A horse’s legs are the most important part of its body in terms of performance. Here’s how to care for them.
There are two extensor tendons (which extend a joint such as the fetlock) and two flexor tendons (flex or close a joint), as well as important ligaments that are just below the surface under the knee. After any type of work out, these tendons and ligaments are strained and must rest. Competition horses, who are typically in work for at least five days a week and, depending on their discipline, jumping or galloping at least one day a week, undergo the most strain. Horses that jump or gallop sustain a level of concussion that demands the soothing and swelling-reduction qualities of poultice. Horses that do both, such as three-day eventers, must be particularly vigilant.

Effects of Poultice
Essentially, poultice is mud. It comes in tubs of various sizes and is a wet, clay-like consistency. It is applied wet and, as it dries, it draws out swelling and heat from the tendons. If properly applied, tendons will be tight vertically as well as horizontally so the spaces between them will be clearly defined. Increasingly, menthol and oils of peppermint or eucalyptus are added into the poultice for additional soothing effects. Another use for poultice is to pack hooves to draw out an abscess, although there are other poultice-like products that are more specifically intended for the purpose.

Tools Needed
As mentioned earlier, poultice is sold in tubs with tightly fitting lids. It is important to choose a tub size that fits your needs because poultice kept too long will dry out even in the tub. The best poultices are made with natural ingredients, spring water, and will have some sort of menthol or other cooling agent. You will also need a stable bandage. This type of bandage has two parts: a pillow wrap, a puffy cotton wrap that should cover the leg from knee to ankle, and a standing bandage, a stretchy four-inch wide bandage with Velcro on the end. The stable bandage is wrapped around the pillow wrap and Velcroed in place. The third tool is brown paper, usually a grocery bag that is cut to size and put between the wrap and the poultice.
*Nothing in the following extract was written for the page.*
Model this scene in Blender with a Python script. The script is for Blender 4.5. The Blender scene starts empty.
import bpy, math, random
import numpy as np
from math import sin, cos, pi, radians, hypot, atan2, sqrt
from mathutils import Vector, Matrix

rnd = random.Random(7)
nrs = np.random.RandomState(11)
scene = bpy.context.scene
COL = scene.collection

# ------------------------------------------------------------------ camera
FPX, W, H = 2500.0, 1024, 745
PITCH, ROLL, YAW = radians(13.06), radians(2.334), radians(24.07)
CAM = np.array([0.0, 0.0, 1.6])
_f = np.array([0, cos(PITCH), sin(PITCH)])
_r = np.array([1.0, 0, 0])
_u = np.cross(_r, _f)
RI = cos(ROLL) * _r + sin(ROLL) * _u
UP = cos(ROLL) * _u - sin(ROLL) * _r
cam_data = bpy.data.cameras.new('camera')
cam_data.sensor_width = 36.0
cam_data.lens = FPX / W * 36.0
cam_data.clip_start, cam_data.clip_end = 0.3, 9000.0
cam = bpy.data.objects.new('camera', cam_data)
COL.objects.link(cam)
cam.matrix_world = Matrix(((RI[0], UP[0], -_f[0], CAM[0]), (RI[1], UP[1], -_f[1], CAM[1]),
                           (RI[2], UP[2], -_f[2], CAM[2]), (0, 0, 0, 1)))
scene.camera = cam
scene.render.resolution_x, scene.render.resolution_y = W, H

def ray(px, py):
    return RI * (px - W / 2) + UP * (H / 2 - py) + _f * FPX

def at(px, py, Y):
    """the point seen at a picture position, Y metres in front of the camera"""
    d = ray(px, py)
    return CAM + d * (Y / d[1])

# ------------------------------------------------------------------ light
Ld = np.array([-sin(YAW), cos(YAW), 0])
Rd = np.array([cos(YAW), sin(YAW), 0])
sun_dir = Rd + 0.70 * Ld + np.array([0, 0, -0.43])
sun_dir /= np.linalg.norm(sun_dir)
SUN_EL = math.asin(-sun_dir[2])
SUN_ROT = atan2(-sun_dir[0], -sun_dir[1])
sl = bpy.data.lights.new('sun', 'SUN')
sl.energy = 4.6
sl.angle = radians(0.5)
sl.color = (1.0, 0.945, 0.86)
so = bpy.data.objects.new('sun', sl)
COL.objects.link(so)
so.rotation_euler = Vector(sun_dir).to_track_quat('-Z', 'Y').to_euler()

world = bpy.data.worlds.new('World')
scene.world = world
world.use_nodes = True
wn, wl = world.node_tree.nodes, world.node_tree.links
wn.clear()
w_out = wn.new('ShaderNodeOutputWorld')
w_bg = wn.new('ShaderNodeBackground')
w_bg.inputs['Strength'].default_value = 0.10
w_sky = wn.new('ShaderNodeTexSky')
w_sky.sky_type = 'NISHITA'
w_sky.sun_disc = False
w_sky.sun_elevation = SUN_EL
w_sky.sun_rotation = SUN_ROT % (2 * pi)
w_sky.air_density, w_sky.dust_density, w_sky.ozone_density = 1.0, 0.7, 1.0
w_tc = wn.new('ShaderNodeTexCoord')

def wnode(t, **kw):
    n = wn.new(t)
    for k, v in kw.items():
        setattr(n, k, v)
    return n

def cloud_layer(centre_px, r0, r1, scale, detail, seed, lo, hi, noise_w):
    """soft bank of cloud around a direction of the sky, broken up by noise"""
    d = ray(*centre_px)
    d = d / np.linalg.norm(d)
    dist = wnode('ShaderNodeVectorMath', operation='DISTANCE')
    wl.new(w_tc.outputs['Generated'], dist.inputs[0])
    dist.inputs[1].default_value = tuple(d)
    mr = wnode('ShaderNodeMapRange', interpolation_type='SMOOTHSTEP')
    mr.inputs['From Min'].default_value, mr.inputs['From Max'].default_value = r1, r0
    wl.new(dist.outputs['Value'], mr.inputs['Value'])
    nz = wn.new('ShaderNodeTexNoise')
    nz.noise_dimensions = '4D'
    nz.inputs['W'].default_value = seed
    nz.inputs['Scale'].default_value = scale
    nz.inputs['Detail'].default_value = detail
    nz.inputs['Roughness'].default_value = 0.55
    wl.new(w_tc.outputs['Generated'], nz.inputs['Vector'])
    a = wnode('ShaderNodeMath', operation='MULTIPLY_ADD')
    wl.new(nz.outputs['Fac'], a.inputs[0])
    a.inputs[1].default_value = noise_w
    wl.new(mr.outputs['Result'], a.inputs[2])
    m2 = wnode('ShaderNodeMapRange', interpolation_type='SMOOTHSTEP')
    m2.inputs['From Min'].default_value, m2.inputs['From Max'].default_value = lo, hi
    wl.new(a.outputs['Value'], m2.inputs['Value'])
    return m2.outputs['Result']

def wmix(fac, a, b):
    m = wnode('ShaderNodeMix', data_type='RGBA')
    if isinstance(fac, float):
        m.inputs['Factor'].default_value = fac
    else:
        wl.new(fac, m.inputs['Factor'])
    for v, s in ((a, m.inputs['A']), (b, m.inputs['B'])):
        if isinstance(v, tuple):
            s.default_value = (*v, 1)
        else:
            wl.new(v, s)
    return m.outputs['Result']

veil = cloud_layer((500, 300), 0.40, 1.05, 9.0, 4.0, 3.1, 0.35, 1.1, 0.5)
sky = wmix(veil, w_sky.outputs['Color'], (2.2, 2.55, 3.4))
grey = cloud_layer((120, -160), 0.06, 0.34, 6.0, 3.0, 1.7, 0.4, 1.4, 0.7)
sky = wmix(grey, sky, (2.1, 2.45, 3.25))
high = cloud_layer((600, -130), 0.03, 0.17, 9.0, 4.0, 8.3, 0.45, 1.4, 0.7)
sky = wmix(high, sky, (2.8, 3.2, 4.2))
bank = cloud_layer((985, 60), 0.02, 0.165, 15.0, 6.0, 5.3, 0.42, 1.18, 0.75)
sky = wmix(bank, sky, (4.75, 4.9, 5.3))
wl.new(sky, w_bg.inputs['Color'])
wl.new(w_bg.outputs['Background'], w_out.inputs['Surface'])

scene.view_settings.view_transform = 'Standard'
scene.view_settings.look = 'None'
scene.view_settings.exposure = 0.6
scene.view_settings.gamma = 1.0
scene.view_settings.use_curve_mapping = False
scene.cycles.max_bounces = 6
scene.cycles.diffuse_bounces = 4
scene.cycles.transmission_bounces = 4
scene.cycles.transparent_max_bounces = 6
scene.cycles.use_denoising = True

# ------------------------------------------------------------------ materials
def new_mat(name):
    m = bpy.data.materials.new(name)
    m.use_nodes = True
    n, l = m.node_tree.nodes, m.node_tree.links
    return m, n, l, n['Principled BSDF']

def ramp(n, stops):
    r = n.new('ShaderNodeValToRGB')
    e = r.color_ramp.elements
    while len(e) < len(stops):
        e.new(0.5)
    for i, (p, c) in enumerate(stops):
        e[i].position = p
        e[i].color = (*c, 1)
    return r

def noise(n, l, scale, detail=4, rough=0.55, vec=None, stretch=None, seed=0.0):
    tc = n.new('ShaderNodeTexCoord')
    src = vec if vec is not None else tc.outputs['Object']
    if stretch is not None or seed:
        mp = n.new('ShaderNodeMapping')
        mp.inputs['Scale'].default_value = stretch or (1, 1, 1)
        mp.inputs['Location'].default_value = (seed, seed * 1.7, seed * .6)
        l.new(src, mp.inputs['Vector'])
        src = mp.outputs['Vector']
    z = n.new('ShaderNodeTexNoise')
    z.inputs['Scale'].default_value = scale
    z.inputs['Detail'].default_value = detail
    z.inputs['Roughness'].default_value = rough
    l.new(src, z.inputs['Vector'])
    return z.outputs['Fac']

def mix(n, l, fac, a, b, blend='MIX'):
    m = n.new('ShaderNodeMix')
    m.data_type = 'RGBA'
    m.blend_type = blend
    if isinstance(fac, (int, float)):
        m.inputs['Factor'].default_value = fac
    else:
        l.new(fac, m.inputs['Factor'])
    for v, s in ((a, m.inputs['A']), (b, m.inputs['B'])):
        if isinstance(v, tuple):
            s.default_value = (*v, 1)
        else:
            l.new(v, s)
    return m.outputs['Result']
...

Some people also use latex gloves for easier clean-up.

Application of Poultice
Poultice should be applied after a horse is cooled-out post work out. The leg does not need to be completely dry, but should be toweled so that the poultice will stick. Before beginning, tie the tail in a knot so that it will be out of the way. Apply poultice from knee to ankle thick enough that no hair shows through. Poultice can be applied more thinly on the shin, or the cannon bone, because the bone will not be as effected as a joint or tendon. The most attention should be paid to the sides of the leg where the spaces between the tendons can be seen and on the back of the leg where the tendons run down. After the poultice is on, wet the brown paper and wrap it around the leg between the knee and ankle. Wetting it will make the poultice dry slower and extend the benefits. After the bag, wrap the horse’s leg with first the pillow wrap and then the bandage. Be careful; the tendons and ligaments can be further damaged with too much or inconsistent pressure. Leave the poultice on for twenty-four hours and then remove with running water.